WRITTEN EXERCISE:
Look through the material below and copy exactly the lines from the line with "Keep writing the" to the line with "39', .44, 'unit_number')", those two lines included.

— Start PROVIDED MATERIAL —

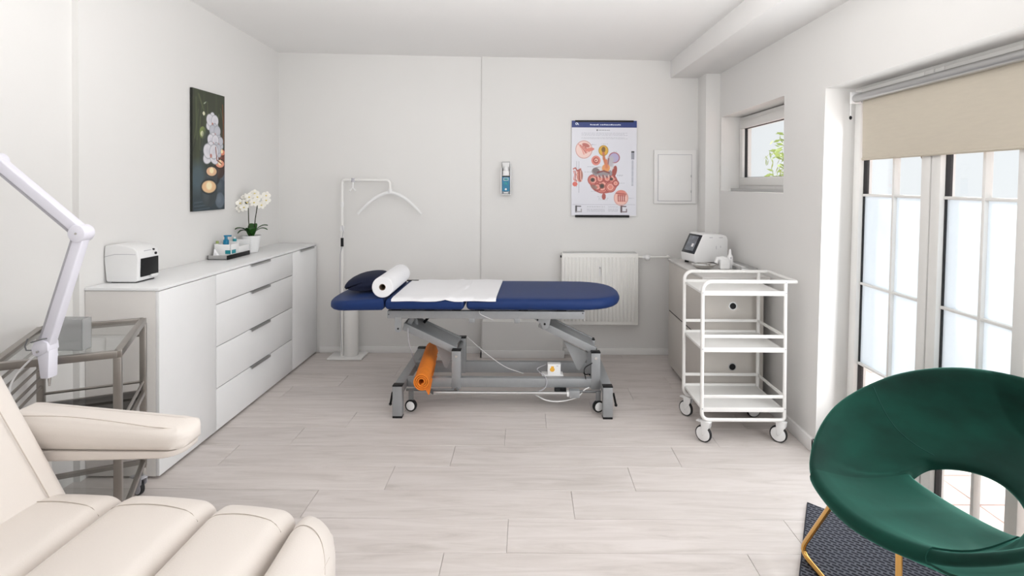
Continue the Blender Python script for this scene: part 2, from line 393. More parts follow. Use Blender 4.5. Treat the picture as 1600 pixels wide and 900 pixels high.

— End PROVIDED MATERIAL —
— Start PROVIDED MATERIAL —

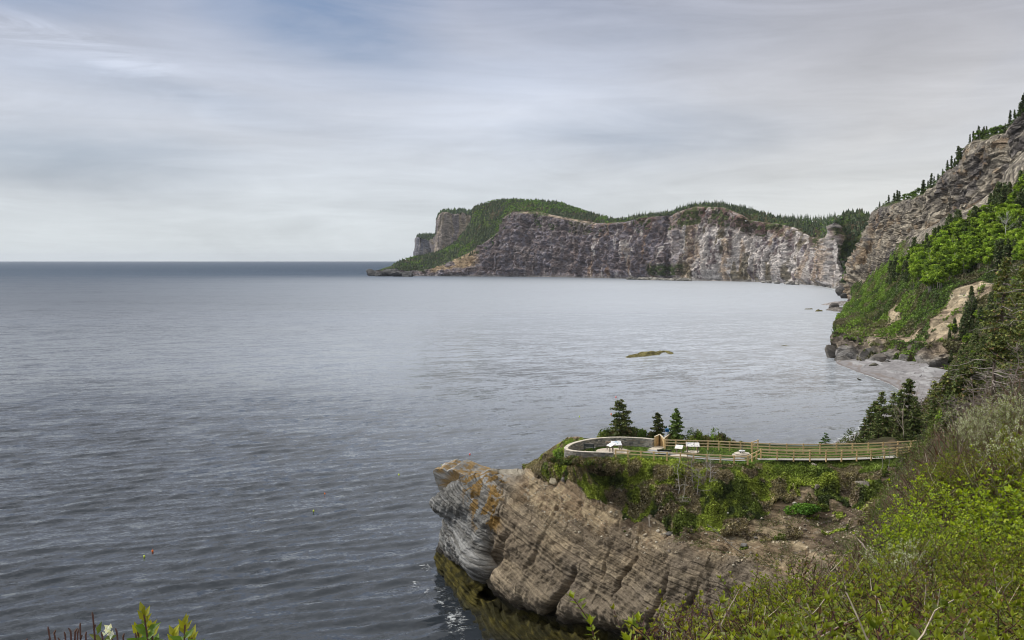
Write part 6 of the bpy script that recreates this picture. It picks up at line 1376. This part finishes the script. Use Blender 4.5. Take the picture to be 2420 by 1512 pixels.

— End PROVIDED MATERIAL —
— Start PROVIDED MATERIAL —

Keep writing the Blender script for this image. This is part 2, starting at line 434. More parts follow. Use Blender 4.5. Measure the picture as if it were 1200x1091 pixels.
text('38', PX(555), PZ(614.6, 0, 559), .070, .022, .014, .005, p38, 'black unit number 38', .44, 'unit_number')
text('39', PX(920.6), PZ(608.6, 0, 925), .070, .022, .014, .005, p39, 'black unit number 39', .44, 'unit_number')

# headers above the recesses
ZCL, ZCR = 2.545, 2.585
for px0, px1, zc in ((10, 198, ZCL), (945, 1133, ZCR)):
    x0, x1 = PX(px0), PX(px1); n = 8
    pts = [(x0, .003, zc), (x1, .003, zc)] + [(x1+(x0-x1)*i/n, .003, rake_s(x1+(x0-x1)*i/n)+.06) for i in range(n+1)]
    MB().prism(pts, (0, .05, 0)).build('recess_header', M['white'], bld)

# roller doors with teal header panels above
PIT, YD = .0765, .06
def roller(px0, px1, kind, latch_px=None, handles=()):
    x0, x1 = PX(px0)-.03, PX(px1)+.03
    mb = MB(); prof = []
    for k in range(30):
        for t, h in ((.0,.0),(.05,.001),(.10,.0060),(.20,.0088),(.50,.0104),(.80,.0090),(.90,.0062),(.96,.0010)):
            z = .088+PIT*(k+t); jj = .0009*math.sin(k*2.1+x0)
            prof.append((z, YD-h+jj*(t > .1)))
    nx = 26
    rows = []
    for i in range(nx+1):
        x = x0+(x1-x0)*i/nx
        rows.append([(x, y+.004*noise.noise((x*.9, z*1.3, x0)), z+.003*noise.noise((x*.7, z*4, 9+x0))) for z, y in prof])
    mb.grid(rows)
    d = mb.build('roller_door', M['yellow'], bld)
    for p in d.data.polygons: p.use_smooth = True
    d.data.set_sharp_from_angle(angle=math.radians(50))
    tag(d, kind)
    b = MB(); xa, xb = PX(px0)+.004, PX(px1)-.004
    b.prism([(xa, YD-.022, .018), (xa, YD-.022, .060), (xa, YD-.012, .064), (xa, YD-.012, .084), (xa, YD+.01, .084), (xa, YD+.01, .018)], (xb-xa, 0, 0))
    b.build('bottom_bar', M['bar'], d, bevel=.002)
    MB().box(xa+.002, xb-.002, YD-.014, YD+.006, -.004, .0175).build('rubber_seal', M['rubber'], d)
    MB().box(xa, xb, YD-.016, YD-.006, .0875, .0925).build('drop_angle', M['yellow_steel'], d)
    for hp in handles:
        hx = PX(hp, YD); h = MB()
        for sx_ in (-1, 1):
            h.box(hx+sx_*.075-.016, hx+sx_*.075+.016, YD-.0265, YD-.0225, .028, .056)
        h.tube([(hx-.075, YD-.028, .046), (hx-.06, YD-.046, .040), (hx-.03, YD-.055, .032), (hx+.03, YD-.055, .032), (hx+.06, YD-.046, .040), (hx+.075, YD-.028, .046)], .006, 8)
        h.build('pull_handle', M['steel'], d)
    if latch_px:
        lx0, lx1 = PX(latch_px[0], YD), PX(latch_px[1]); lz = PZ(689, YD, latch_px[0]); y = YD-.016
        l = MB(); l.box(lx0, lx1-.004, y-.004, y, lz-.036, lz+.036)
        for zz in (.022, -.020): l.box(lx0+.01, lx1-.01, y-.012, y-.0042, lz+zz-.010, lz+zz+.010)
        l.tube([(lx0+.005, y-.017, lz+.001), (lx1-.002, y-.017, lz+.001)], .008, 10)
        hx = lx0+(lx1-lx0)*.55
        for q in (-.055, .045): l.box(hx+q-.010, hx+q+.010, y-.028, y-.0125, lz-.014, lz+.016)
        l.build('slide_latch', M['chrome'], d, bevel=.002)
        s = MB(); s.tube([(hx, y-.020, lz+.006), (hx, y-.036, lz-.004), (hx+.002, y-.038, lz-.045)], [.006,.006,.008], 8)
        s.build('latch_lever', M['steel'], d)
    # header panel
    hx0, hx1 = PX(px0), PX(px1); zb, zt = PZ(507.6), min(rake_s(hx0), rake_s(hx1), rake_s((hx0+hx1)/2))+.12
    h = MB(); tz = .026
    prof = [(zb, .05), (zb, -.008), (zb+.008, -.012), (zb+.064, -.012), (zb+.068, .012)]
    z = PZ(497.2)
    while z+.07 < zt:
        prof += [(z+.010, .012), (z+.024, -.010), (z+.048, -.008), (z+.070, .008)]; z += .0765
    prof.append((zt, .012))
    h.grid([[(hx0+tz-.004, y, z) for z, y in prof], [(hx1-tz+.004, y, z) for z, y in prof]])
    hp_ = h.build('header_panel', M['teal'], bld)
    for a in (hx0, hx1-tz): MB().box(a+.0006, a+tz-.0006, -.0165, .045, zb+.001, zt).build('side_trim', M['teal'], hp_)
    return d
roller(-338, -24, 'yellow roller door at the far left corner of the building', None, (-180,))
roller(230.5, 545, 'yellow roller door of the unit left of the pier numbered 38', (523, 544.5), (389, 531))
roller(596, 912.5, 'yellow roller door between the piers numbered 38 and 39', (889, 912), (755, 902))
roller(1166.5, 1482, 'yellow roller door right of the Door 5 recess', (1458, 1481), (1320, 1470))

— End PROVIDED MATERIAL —

EXERCISE RESULT:
Keep writing the Blender script for this image. This is part 2, starting at line 434. More parts follow. Use Blender 4.5. Measure the picture as if it were 1200x1091 pixels.
text('38', PX(555), PZ(614.6, 0, 559), .070, .022, .014, .005, p38, 'black unit number 38', .44, 'unit_number')
text('39', PX(920.6), PZ(608.6, 0, 925), .070, .022, .014, .005, p39, 'black unit number 39', .44, 'unit_number')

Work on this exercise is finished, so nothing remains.